> **What is expected**
The line containing "out.append(pts[-1]); return out" marks the end: quote every line from the start of the records below through it, word for word.

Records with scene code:
## start

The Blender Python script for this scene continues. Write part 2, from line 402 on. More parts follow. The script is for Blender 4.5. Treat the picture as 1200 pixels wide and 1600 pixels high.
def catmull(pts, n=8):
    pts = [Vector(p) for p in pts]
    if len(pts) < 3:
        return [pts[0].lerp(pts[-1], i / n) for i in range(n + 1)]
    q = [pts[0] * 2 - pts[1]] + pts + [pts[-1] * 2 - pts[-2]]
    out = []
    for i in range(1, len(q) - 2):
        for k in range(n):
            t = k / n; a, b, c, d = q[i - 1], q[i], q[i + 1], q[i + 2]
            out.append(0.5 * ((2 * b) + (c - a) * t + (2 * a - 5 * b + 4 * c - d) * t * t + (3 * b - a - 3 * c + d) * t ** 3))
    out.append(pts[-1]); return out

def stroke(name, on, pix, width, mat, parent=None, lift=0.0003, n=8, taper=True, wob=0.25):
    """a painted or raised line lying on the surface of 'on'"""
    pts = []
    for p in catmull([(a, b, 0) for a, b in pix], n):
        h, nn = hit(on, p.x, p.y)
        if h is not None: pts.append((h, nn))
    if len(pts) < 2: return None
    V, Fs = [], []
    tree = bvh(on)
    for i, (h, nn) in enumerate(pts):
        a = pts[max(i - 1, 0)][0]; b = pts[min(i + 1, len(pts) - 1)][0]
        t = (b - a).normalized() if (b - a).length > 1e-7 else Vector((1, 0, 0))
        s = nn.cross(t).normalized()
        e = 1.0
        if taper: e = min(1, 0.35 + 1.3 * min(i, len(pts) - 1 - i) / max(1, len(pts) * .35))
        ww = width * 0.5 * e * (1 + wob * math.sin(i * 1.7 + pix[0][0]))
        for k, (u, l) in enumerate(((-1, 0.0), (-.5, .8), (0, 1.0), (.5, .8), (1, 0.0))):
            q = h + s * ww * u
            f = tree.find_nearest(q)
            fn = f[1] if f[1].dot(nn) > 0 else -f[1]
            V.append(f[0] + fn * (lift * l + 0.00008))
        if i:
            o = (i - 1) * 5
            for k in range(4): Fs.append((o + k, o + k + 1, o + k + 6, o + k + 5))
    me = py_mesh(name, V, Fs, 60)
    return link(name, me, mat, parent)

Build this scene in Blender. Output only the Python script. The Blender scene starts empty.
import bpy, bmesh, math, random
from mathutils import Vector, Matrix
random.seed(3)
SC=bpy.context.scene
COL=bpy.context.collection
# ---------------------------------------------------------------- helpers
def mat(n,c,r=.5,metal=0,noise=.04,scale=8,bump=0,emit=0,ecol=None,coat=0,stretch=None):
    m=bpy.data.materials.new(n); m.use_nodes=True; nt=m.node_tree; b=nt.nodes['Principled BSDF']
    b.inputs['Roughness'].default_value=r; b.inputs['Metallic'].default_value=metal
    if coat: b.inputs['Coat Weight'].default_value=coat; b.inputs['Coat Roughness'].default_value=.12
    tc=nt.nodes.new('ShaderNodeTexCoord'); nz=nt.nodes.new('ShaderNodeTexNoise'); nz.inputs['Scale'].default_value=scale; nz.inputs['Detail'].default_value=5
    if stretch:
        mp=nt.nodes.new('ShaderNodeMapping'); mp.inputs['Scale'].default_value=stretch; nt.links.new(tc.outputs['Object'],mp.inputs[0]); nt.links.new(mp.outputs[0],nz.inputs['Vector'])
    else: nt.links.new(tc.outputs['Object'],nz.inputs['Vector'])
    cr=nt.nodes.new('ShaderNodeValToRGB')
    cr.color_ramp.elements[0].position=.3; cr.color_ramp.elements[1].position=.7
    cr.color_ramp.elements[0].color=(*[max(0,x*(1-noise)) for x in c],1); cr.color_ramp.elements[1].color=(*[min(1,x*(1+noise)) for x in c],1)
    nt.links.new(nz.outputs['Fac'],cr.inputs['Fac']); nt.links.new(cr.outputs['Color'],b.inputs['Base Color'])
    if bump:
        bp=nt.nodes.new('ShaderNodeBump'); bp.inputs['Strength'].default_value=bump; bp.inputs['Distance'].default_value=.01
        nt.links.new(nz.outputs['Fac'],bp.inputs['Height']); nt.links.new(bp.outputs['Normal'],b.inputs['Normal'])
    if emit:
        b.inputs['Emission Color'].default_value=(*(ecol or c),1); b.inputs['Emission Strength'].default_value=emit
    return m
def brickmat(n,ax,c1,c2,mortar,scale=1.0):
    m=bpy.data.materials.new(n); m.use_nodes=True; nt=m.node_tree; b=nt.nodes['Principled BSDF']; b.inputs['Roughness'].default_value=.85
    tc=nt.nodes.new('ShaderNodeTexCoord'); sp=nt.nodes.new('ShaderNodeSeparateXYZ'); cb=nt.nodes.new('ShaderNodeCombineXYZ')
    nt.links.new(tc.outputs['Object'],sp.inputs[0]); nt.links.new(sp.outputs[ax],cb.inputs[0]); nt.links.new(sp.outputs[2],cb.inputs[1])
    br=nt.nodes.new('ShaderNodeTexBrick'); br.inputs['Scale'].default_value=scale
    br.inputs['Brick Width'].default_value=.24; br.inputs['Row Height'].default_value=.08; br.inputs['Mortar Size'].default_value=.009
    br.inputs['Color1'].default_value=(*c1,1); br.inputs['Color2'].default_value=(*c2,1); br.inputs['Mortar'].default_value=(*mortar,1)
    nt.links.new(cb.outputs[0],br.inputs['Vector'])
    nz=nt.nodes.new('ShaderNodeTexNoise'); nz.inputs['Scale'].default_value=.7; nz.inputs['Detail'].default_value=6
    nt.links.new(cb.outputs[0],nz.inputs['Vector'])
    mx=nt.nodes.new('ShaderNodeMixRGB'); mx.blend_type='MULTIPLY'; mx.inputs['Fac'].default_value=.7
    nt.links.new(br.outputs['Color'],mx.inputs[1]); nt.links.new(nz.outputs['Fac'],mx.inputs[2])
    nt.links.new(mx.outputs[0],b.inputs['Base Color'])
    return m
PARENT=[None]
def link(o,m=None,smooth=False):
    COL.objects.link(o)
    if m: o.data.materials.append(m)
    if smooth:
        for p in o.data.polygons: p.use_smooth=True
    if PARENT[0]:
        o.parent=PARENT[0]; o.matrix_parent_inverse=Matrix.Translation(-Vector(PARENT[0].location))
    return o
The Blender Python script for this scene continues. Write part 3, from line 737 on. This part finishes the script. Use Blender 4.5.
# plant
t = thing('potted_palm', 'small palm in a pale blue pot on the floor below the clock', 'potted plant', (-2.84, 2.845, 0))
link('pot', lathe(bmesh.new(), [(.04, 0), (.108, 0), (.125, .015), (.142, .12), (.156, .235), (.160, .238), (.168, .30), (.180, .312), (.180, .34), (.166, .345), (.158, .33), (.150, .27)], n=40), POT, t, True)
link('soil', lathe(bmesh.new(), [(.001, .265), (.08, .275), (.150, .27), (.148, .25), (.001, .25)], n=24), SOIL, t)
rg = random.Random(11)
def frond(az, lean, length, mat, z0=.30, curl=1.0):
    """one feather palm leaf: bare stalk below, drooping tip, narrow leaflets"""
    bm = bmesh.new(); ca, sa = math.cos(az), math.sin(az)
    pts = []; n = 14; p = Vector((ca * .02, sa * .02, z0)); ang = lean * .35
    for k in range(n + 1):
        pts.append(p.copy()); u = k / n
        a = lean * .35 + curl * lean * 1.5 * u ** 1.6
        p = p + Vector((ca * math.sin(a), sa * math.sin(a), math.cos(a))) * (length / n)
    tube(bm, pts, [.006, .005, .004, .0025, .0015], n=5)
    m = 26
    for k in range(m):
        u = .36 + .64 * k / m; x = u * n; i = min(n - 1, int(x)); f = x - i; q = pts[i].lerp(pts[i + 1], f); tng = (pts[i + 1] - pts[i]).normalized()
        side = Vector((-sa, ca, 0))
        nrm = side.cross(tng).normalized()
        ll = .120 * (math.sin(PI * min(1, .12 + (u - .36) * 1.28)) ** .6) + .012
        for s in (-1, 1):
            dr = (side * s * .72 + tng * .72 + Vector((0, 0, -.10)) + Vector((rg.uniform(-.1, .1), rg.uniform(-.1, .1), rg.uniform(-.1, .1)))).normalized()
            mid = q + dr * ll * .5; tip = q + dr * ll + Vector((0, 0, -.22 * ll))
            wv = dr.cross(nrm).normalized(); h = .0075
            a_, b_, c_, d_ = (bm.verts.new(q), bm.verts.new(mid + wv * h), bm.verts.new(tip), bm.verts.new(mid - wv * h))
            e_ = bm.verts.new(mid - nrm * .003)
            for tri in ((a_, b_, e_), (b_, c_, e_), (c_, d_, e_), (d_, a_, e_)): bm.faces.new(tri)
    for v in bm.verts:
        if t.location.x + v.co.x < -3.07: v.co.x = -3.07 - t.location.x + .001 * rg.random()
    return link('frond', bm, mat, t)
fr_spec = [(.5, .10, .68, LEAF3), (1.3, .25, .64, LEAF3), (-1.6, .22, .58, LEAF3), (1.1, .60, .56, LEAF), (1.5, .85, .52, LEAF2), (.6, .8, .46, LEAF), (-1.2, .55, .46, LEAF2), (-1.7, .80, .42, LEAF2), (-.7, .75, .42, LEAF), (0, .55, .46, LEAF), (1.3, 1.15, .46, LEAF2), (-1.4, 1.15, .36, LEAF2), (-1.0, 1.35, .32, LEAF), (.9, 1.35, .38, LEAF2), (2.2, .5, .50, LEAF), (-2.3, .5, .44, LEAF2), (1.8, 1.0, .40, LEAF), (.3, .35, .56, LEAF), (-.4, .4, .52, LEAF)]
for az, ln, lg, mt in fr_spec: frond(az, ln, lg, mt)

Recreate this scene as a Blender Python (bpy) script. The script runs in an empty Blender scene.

## end

> **Solved exercise**
The Blender Python script for this scene continues. Write part 2, from line 402 on. More parts follow. The script is for Blender 4.5. Treat the picture as 1200 pixels wide and 1600 pixels high.
def catmull(pts, n=8):
    pts = [Vector(p) for p in pts]
    if len(pts) < 3:
        return [pts[0].lerp(pts[-1], i / n) for i in range(n + 1)]
    q = [pts[0] * 2 - pts[1]] + pts + [pts[-1] * 2 - pts[-2]]
    out = []
    for i in range(1, len(q) - 2):
        for k in range(n):
            t = k / n; a, b, c, d = q[i - 1], q[i], q[i + 1], q[i + 2]
            out.append(0.5 * ((2 * b) + (c - a) * t + (2 * a - 5 * b + 4 * c - d) * t * t + (3 * b - a - 3 * c + d) * t ** 3))
    out.append(pts[-1]); return out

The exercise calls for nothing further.